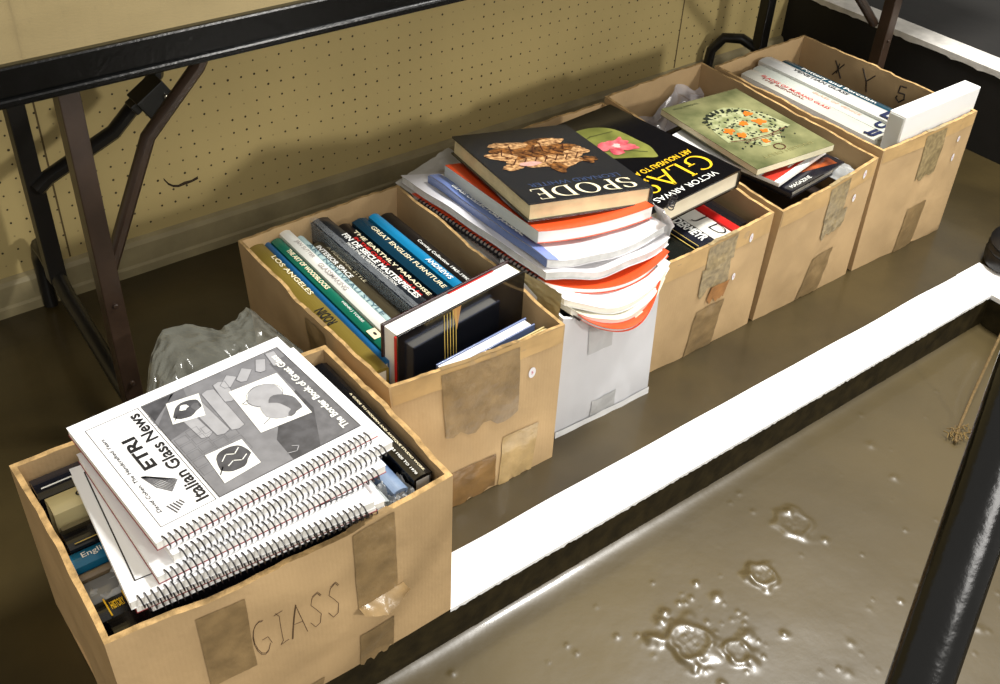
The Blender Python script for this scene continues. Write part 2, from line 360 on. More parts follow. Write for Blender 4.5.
mb = MB(); mb.box((-2.5, WALL+1.6, -0.05), (4.5, WALL+1.64, 2.6), mat('dark_far_wall', (24, 21, 17), 0.8)); structure(mb.build('wall_far'))
# seam between pegboard panels, chipped edge
mb = MB(); mb.box((0.395, WALL-0.0006, 0.07), (0.398, WALL, 2.4), mat('seam_shadow_gap', (92, 76, 44), 0.8)); mb.box((1.868, WALL-0.0008, 0.07), (1.871, WALL, 2.4), MATS['seam_shadow_gap'])
structure(mb.build('trim_4'))
# chipped hole in the pegboard
mb = MB(); chip = mat('chipped_board_core', (52, 38, 20), 0.9, 0.4, 200)
pth = [(0.665+0.007*0, 0.215), (0.672, 0.203), (0.680, 0.196), (0.690, 0.193), (0.702, 0.194), (0.715, 0.195), (0.728, 0.198)]
F = frame((0, WALL-0.0004, 0), (1, 0, 0), (0, 0, 1))
up = [(p[0], p[1]+0.003+0.003*2.6*abs(noise.noise(Vector((p[0]*400, 0, 0))))) for p in pth]
for i in range(len(pth)-1): mb.add([(pth[i][0]-0.083, pth[i][1]-0.052, 0), (pth[i+1][0]-0.083, pth[i+1][1]-0.052, 0), (up[i+1][0]-0.083, up[i+1][1]-0.050, 0), (up[i][0]-0.083, up[i][1]-0.050, 0)], [(0,1,2,3)], chip, F)
structure(mb.build('trim_5'))
# baseboard
mb = MB(); prof = [(0, 0), (-0.016, 0), (-0.016, 0.016), (-0.012, 0.020), (-0.012, 0.056), (-0.008, 0.064), (0, 0.068)]
N = 60
vs = [(-2.5+(PX+2.5)*i/N, WALL+p[0]+0.0012*noise.noise(Vector((i*1.3, p[1]*40, 0))), p[1]) for i in range(N+1) for p in prof]; k = len(prof)
mb.add(vs, [(i*k+j, (i+1)*k+j, (i+1)*k+j+1, i*k+j+1) for i in range(N) for j in range(k-1)]+[tuple(N*k+j for j in range(k))], base_paint)
structure(mb.build('baseboard_back'))

# ------------------------------------------------------------------ folding table standing over the back of the boxes
tb = thing('folding_table', 'long black-edged folding table with brown and black steel legs against the pegboard wall', 'table', T(1.2, 1.4, 0))
L = T(-1.2, -1.4, 0)
mb = MB(); mb.box((-0.06, 1.165, 0.612), (2.44, 1.63, 0.644), table_top); mb.build('tabletop', tb, 0.004, M=L)
mb = MB()
mb.box((-0.065, 1.155, 0.600), (2.445, 1.168, 0.6455), table_black); mb.box((-0.065, 1.627, 0.600), (2.445, 1.640, 0.6455), table_black)
mb.box((-0.073, 1.155, 0.600), (-0.058, 1.640, 0.6455), table_black); mb.box((2.438, 1.155, 0.600), (2.453, 1.640, 0.6455), table_black)
mb.box((-0.06, 1.150, 0.6015), (2.44, 1.157, 0.612), table_black)
mb.build('edge_band', tb, 0.003, M=L)
mb = MB(); mb.box((0.0, 1.17, 0.596), (2.4, 1.62, 0.611), mat('table_underside', (70, 56, 38), 0.8)); mb.build('underside', tb, M=L)
for sx, sd in ((0.341, 1), (2.03, -1)):
    q = 0.0 if sd > 0 else 0.07; fx = sx+q*0.8
    mb = MB(); mb.tube([(fx, 1.262, 0.595), (fx, 1.262, 0.02)], 0.0135, rust_leg, 4, square=True)
    for zz in (0.10, 0.24): mb.tube([(fx, 1.262-0.013, zz), (fx, 1.262-0.0175, zz)], 0.004, rust_leg, 8)
    mb.build('leg', tb, 0.002, M=L)['label'] = 'brown front leg'
    mb = MB(); mb.tube([(sx, 1.545, 0.595), (sx, 1.545, 0.11)], 0.0135, black_leg, 4, square=True); mb.build('leg', tb, 0.002, M=L)
    mb = MB()
    foot = [(fx, 1.225, 0.006), (fx, 1.24, 0.03), (fx, 1.275, 0.05), (sx, 1.32, 0.058), (sx, 1.40, 0.078), (sx, 1.50, 0.102), (sx, 1.545, 0.122), (sx-0.28*q, 1.585, 0.140), (sx-0.7*q, 1.615, 0.138), (sx-0.97*q, 1.632, 0.105), (sx-q, 1.635, 0.05), (sx-q, 1.635, 0.006)]
    mb.tube(foot, 0.0125, black_leg, 10); mb.build('foot_rail', tb, smooth=True, M=L)
    b1 = MB(); b1.tube([(sx+0.215, 1.285, 0.595), (sx+0.180, 1.285, 0.535), (sx+0.098, 1.285, 0.455), (sx+0.014, 1.285, 0.275)] if sd > 0 else [(fx-0.215, 1.285, 0.595), (fx-0.19, 1.285, 0.46), (fx-0.12, 1.285, 0.365), (fx-0.014, 1.285, 0.27)], 0.010, rust_leg, 8, up=(0, 1, 0)); b1.build('brace', tb, smooth=True, M=L)['label'] = 'brown bent brace'
    b2 = MB(); b2.tube([(sx, 1.53, 0.285), (sx+sd*0.02, 1.53, 0.30), (sx+sd*0.13, 1.53, 0.345), (sx+sd*0.175, 1.53, 0.385), (sx+sd*0.21, 1.53, 0.42), (sx+sd*0.24, 1.53, 0.595)], 0.012, black_leg, 8, up=(0, 1, 0)); b2.build('brace', tb, smooth=True, M=L)
    bk = MB(); X = T(sx+sd*0.190, 1.50, 0.40) @ RY(-sd*32)
    bk.box((-0.026, -0.02, -0.022), (0.026, 0.02, 0.022), black_leg, X); bk.box((-0.036, -0.012, 0.002), (-0.024, 0.012, 0.020), black_leg, X)
    bk.tube([X @ Vector((0.014, -0.026, 0)), X @ Vector((0.014, 0.02, 0))], 0.004, mat('steel_rivet', (170, 165, 150), 0.3, metal=0.8), 8)
    bk.build('brace_bracket', tb, 0.002, M=L)

# ------------------------------------------------------------------ cardboard boxes
# corners are listed front-left, front-right, back-right, back-left
class Carton:
    def __init__(s, name, label, bot, rim, m, me, bulge=(0.006, 0.004, 0.004, 0.004), t=0.0045, dip=(0, 0, 0, 0), seed=1, group='cartons of books in a row on the ledge'):
        s.b = [Vector(p) for p in bot]; s.r = [Vector(p) for p in rim]; s.bulge = bulge; s.t = t; s.dip = dip; s.seed = seed
        c = sum(s.b, Vector())/4; s.org = T(c.x, c.y, 0); s.inv = s.org.inverted(); s.me = me
        s.o = thing(name, label, 'box', s.org, group)
        mb = MB(); nu, nv = 36, 20
        def ring(v, inset):
            out = []
            for k in range(4):
                for i in range(nu): out.append(s.P(k, i/nu, v, -inset))
            return out
        outer = [ring(j/nv, 0) for j in range(nv+1)]; inner = [ring(j/nv, t) for j in range(nv+1)]
        n = 4*nu; vs = [p for r_ in outer for p in r_]
        mb.add([s.inv @ p for p in vs], [(j*n+i, j*n+(i+1) % n, (j+1)*n+(i+1) % n, (j+1)*n+i) for j in range(nv) for i in range(n)], m)
        vs = [p for r_ in inner for p in r_]
        mb.add([s.inv @ p for p in vs], [(j*n+(i+1) % n, j*n+i, (j+1)*n+i, (j+1)*n+(i+1) % n) for j in range(nv) for i in range(n)], m)
        mb.add([s.inv @ p for p in outer[nv]+inner[nv]], [(i, (i+1) % n, n+(i+1) % n, n+i) for i in range(n)], me)
        mb.add([s.inv @ (s.b[k]+Vector((0, 0, 0.004))) for k in range(4)], [(0, 1, 2, 3)], m); mb.add([s.inv @ s.b[k] for k in range(4)], [(3, 2, 1, 0)], m)
        s.mb = mb; s.m = m
    def P(s, k, u, v, off=0.0):
        k2 = (k+1) % 4; B = s.b[k].lerp(s.b[k2], u); Rm = s.r[k].lerp(s.r[k2], u); p = B.lerp(Rm, v)
        d = (s.b[k2]-s.b[k]).normalized(); n = Vector((d.y, -d.x, 0))
        bz = s.bulge[k]*math.sin(PI*min(max(u, 0), 1))*(0.25+0.75*math.sin(PI*min(v, 1)*0.8))
        bz += (0.0030*noise.noise(Vector((u*5+k*9, v*4, s.seed)))+0.0016*noise.noise(Vector((u*13+k*9, v*11, s.seed+4))))*math.sin(PI*min(max(u, 0), 1))
        p = p+n*(bz+off); p.z -= s.dip[k]*math.sin(PI*min(max(u, 0), 1))*max(v, 0)
        if off < 0:                                                   # inset corners along the wall as well
            L_ = (s.b[k2]-s.b[k]).length; p += d*(-off)*(1-2*u)
        if v > 0.98: p.z += (0.0022*noise.noise(Vector((u*22+k*7, s.seed, 1)))+0.0035*noise.noise(Vector((u*6+k*7, s.seed, 4))))*min(1, 6*min(max(u, 0), max(1-u, 0)))
        return p
    def fin(s):
        o = s.mb.build('carton_walls', s.o, smooth=True); return o
    # strip of tape on wall k between (u0,v0) and (u1,v1); sk shifts the top; over wraps the rim
    def tape(s, k, u0, u1, v0, v1, m, sk=0.0, over=False, label=None, rag=0.0, name='packing_tape', off=0.0013):
        mb = MB(); nu, nv = 10, 14
        def fn(a, b):
            rr = rag*noise.noise(Vector((a*6+s.seed, 0, u0*9))) if rag else 0
            v = v0+rr+(v1-v0-rr)*b; u = u0+(u1-u0)*a+sk*b
            return s.inv @ (s.P(k, u, v, off)+Vector((0, 0, 0.0))+Vector((0, -0.0004, 0))*noise.noise(Vector((a*7, b*13, s.seed)))*1.0)
        mb.grid(fn, nu, nv, m)
        if over:
            def fo(a, b):
                u = u0+(u1-u0)*a+sk
                if b < 0.34: 
                    q = s.P(k, u, 1.0, 0.0007); q.z += 0.0008; return s.inv @ q
                q = s.P(k, u, 1.0-0.12*max(0, (b-0.67)*3), -s.t-0.0008 if b > 0.5 else 0); q.z += 0.0008 if b < 0.7 else 0; return s.inv @ q
            mb.grid(fo, nu, 3, m)
        o = mb.build(name, s.o, smooth=True)
        if label: o['label'] = label
        return o
    def dot(s, k, u, v, r, m, tall=1.0, name='price_sticker'):
        mb = MB(); c = s.P(k, u, v, 0.0012); du = (s.P(k, u+0.01, v, 0.0012)-s.P(k, u-0.01, v, 0.0012)).normalized()
        F = s.inv @ frame(c, du, (0, 0, 1)); blob(mb, 0, 0, r, r*tall, m, F, 0.0004)
        if name == 'price_sticker': text(mb, '5', F, -r*0.3, -r*0.4, r*0.6, r*0.9, mat('pink_print', (205, 90, 110), 0.5), lift=0.0008)
        o = mb.build(name, s.o)
    def write(s, k, strokes, m, wd, u0, v0, su, sv):
        for st in strokes:
            q = []
            for i in range(len(st)-1):
                for j in range(5): q.append((st[i][0]+(st[i+1][0]-st[i][0])*j/5, st[i][1]+(st[i+1][1]-st[i][1])*j/5))
            q.append(st[-1]); pts = [s.inv @ s.P(k, u0+a*su, v0+b*sv, 0.0004 if not s.flip else -s.t-0.0004) for a, b in q]
            s.mb.tube(pts, wd, m, 5)
    flip = False
zc = lambda l, z: [(x, y, z) for x, y in l]
white_dot = mat('sticker_white', (236, 234, 236), 0.5)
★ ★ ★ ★
* **GIVEN TASK**
Leave out any pictures and return exactly the lines from the beginning of the data through the line with "structure(mb.build('baseboard_back'))", inclusive.

* **CORRECT RESPONSE**
The Blender Python script for this scene continues. Write part 2, from line 360 on. More parts follow. Write for Blender 4.5.
mb = MB(); mb.box((-2.5, WALL+1.6, -0.05), (4.5, WALL+1.64, 2.6), mat('dark_far_wall', (24, 21, 17), 0.8)); structure(mb.build('wall_far'))
# seam between pegboard panels, chipped edge
mb = MB(); mb.box((0.395, WALL-0.0006, 0.07), (0.398, WALL, 2.4), mat('seam_shadow_gap', (92, 76, 44), 0.8)); mb.box((1.868, WALL-0.0008, 0.07), (1.871, WALL, 2.4), MATS['seam_shadow_gap'])
structure(mb.build('trim_4'))
# chipped hole in the pegboard
mb = MB(); chip = mat('chipped_board_core', (52, 38, 20), 0.9, 0.4, 200)
pth = [(0.665+0.007*0, 0.215), (0.672, 0.203), (0.680, 0.196), (0.690, 0.193), (0.702, 0.194), (0.715, 0.195), (0.728, 0.198)]
F = frame((0, WALL-0.0004, 0), (1, 0, 0), (0, 0, 1))
up = [(p[0], p[1]+0.003+0.003*2.6*abs(noise.noise(Vector((p[0]*400, 0, 0))))) for p in pth]
for i in range(len(pth)-1): mb.add([(pth[i][0]-0.083, pth[i][1]-0.052, 0), (pth[i+1][0]-0.083, pth[i+1][1]-0.052, 0), (up[i+1][0]-0.083, up[i+1][1]-0.050, 0), (up[i][0]-0.083, up[i][1]-0.050, 0)], [(0,1,2,3)], chip, F)
structure(mb.build('trim_5'))
# baseboard
mb = MB(); prof = [(0, 0), (-0.016, 0), (-0.016, 0.016), (-0.012, 0.020), (-0.012, 0.056), (-0.008, 0.064), (0, 0.068)]
N = 60
vs = [(-2.5+(PX+2.5)*i/N, WALL+p[0]+0.0012*noise.noise(Vector((i*1.3, p[1]*40, 0))), p[1]) for i in range(N+1) for p in prof]; k = len(prof)
mb.add(vs, [(i*k+j, (i+1)*k+j, (i+1)*k+j+1, i*k+j+1) for i in range(N) for j in range(k-1)]+[tuple(N*k+j for j in range(k))], base_paint)
structure(mb.build('baseboard_back'))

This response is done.